If biggest coaching names choose other schools, Phillip Fulmer could fit at KU

By Tom Keegan     Dec 5, 2011

Tracking the Kansas University coaching search recalls the conference realignment musical-chairs game, replete with wild swings from optimism to pessimism and right back to optimism.

It’s so fluid because it involves so many different parts, competing interests, emotion-driven changes in the market.

Mike Leach, a different case because he has lawsuits against Texas Tech and ESPN, did not cause the dominoes to tumble.

The next biggest names on the radar of coach-seekers — Larry Fedora, Charlie Strong and Kevin Sumlin — could trigger a rapid succession of hirings.

The worst-case scenario from a public-relations standpoint for Kansas: Bubba Cunningham, KU’s first choice for athletic director, entices Fedora to come to North Carolina to work for him. Cunningham is extremely familiar with Fedora’s work because they both were in Conference USA. Despite having worked as a high school coach in Texas and at as an offensive coordinator at Oklahoma State and a position coach at Baylor, most of Fedora’s Southern Miss players were recruited from the deep South, including 11 from Florida on this year’s roster. Fedora worked as Florida’s offensive coordinator (2002-2004).

If it plays out that way, it doesn’t mean Cunningham’s a better recruiter than Zenger. It means Fedora feels he has a better chance of winning conference championships at North Carolina than at KU.

If Texas A&M wanted Kevin Sumlin before the lopsided loss to Southern Miss in the Conference USA championship game, why let one game change your thinking? Then again, A&M has been known to make emotion-charged moves.

Strong coached in the SEC as Florida’s defensive coordinator, leading some to believe that makes him a better fit than Sumlin. Yet, Sumlin has recruited the east Texas area so well through the years.

At this moment, we’re pretty much guessing, so guess we’ll do at a few schools could fill their coaching vacancies.

North Carolina: Fedora.

Texas A&M: Sumlin.

Illinois: Wisconsin offensive coordinator Paul Chryst.

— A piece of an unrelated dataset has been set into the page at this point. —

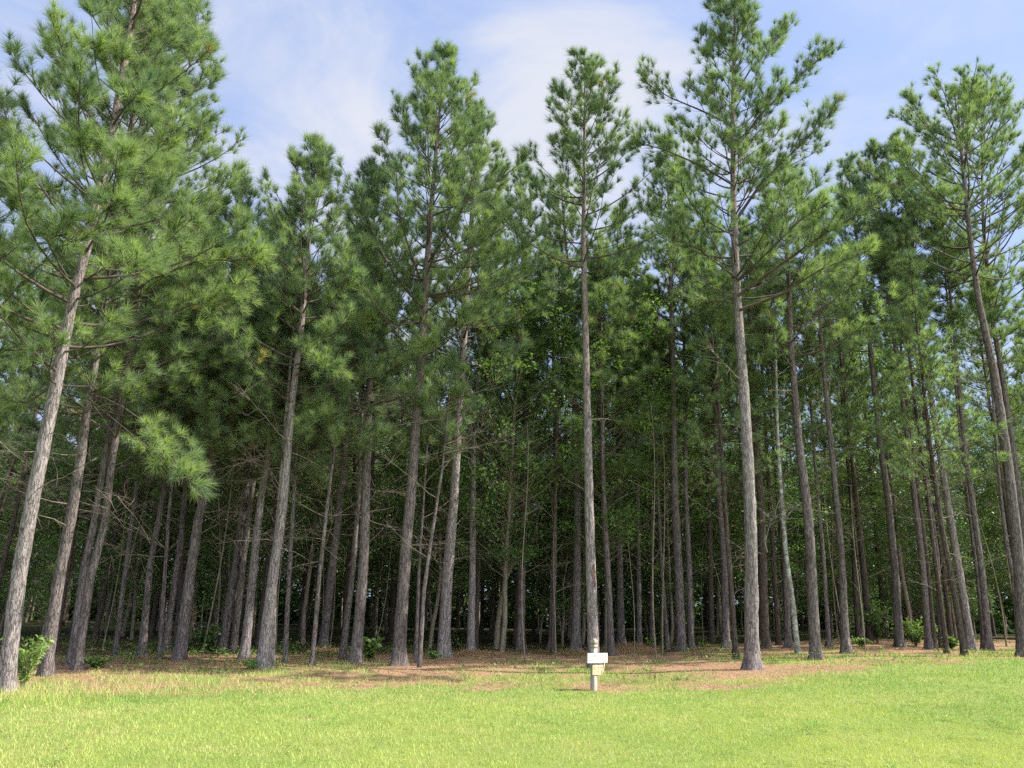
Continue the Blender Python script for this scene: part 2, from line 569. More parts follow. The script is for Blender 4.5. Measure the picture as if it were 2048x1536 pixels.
k_ = (lawn_value(x, y) > 0.5) & (rng.random(len(x)) < sstep(fbm(x, y, 0.6, 81, 3), 0.40, 0.62))
for cx, cy in zip(x[k_], y[k_]):
    n = rng.integers(14, 60)
    rr = rng.uniform(0.04, 0.13)
    px_, py_ = cx + rng.normal(0, rr, n), cy + rng.normal(0, rr, n)
    P = np.stack([px_, py_, ground_z(px_, py_) + rng.uniform(0.03, 0.085, n)], -1)
    A = unit(rng.normal(0, 1, (n, 3)) * [1, 1, 0.35])
    e1, e2 = frames(A)
    sz = rng.uniform(0.006, 0.016, n)[:, None]
    V = np.stack([P, P + A * sz + e1 * sz * 0.7, P + A * 2 * sz, P + A * sz - e1 * sz * 0.7], 1)
    gm.add(V, np.arange(n * 4).reshape(-1, 4), 0, np.repeat(np.clip(rng.normal(rng.uniform(-0.15, 0.3), 0.12, n), -0.2, 1), 4))
tag(gm.build('grass', GRASSM), 'short mown bright green lawn grass with dry patches', 'grass', kind='stuff')

sm = MB()
for (y0, y1, dens) in ((9.5, 14, 420), (14, 20, 420), (20, 27, 190)):
    x, y = scatter(rng, y0, y1, dens)
    lv = lawn_value(x, y)
    d = y - edge_y(x)
    keep = (rng.random(len(x)) < (1 - 0.8 * lv)) & (d > -0.9 + rng.normal(0, 0.3, len(x)))
    x, y = x[keep], y[keep]
    n = len(x)
    z = ground_z(x, y)
    L = rng.uniform(0.10, 0.24, n)
    az = rng.uniform(0, 2 * np.pi, n)
    el = rng.uniform(-0.05, 0.35, n)
    B = np.stack([x, y, z + 0.006], -1)
    D = np.stack([np.cos(az) * np.cos(el), np.sin(az) * np.cos(el), np.sin(el)], -1)
    W = np.stack([-np.sin(az), np.cos(az), np.zeros(n)], -1) * rng.uniform(0.002, 0.0045, n)[:, None]
    V = np.stack([B - W, B + W, B + D * L[:, None]], 1)
    sm.add(V, np.arange(n * 3).reshape(-1, 3), 0, np.repeat(np.clip(rng.normal(0.55, 0.25, n), 0, 1.0), 3))
tag(sm.build('pine_straw', STRAWM), 'fallen orange brown pine needles scattered under the first pines', 'pine straw', kind='stuff')

um = MB()
for (y0, y1, dens) in ((10, 17, 9.0), (17, 24, 11.0), (24, 34, 4.0)):
    x, y = scatter(rng, y0, y1, dens)
    d = y - edge_y(x)
    keep = (d > 0.2) & (rng.random(len(x)) < sstep(fbm(x, y, 0.45, 71, 3), 0.42, 0.62) * (0.35 + 0.65 * sstep(d, 2, 6)))
    x, y = x[keep], y[keep]
    for cx, cy in zip(x, y):
        nl = rng.integers(8, 26)
        hh = rng.uniform(0.06, 0.30) * rng.choice([0.7, 1.0, 1.7], p=[.5, .35, .15])
        P = np.stack([cx + rng.normal(0, 0.10, nl), cy + rng.normal(0, 0.10, nl), float(ground_z(cx, cy)) + rng.uniform(0.02, hh, nl)], -1)
        A = unit(rng.normal(0, 1, (nl, 3)) * [1, 1, 0.5])
        e1, e2 = frames(A)
        s = rng.uniform(0.018, 0.05, nl)[:, None]
        V = np.stack([P, P + A * s + e1 * s * 0.5, P + A * 2 * s, P + A * s - e1 * s * 0.5], 1)
        um.add(V, np.arange(nl * 4).reshape(-1, 4), 0, np.repeat(np.clip(rng.normal(0.4, 0.25, nl), 0, 1), 4))
tag(um.build('undergrowth', BUSHLEAF), 'low leafy weeds sprouting through the pine straw under the trees', 'undergrowth', kind='stuff')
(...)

UCLA, Arizona State? Let’s see if the first three dominoes fall. Kansas? Zenger’s cone of silence works much better than Maxwell Smart’s did. Those in the industry believe Zenger hasn’t yet turned to assistant coaches and won’t until his list of candidates with head-coaching experience has been exhausted.

Phillip Fulmer, 61, was interviewed by Kansas two years ago, but didn’t get an offer, despite making a hugely positive impression on some in the room. The guy has a personality that would market the program. Of all the coaches who appeared in Blind Side, he popped through the screen as the guy for whom I would want to play if I were 30-something years younger, eight inches taller, far more coordinated, faster and if my weight were distributed differently.

When a man who has won a national championship at Tennessee is interviewed for a less prestigious job and doesn’t get it, it would be asking a lot to expect him to interview again. If he’s not gung-ho to become the next Kansas coach, he’s not the man. If he is, Zenger might want to invite him into his cone of silence.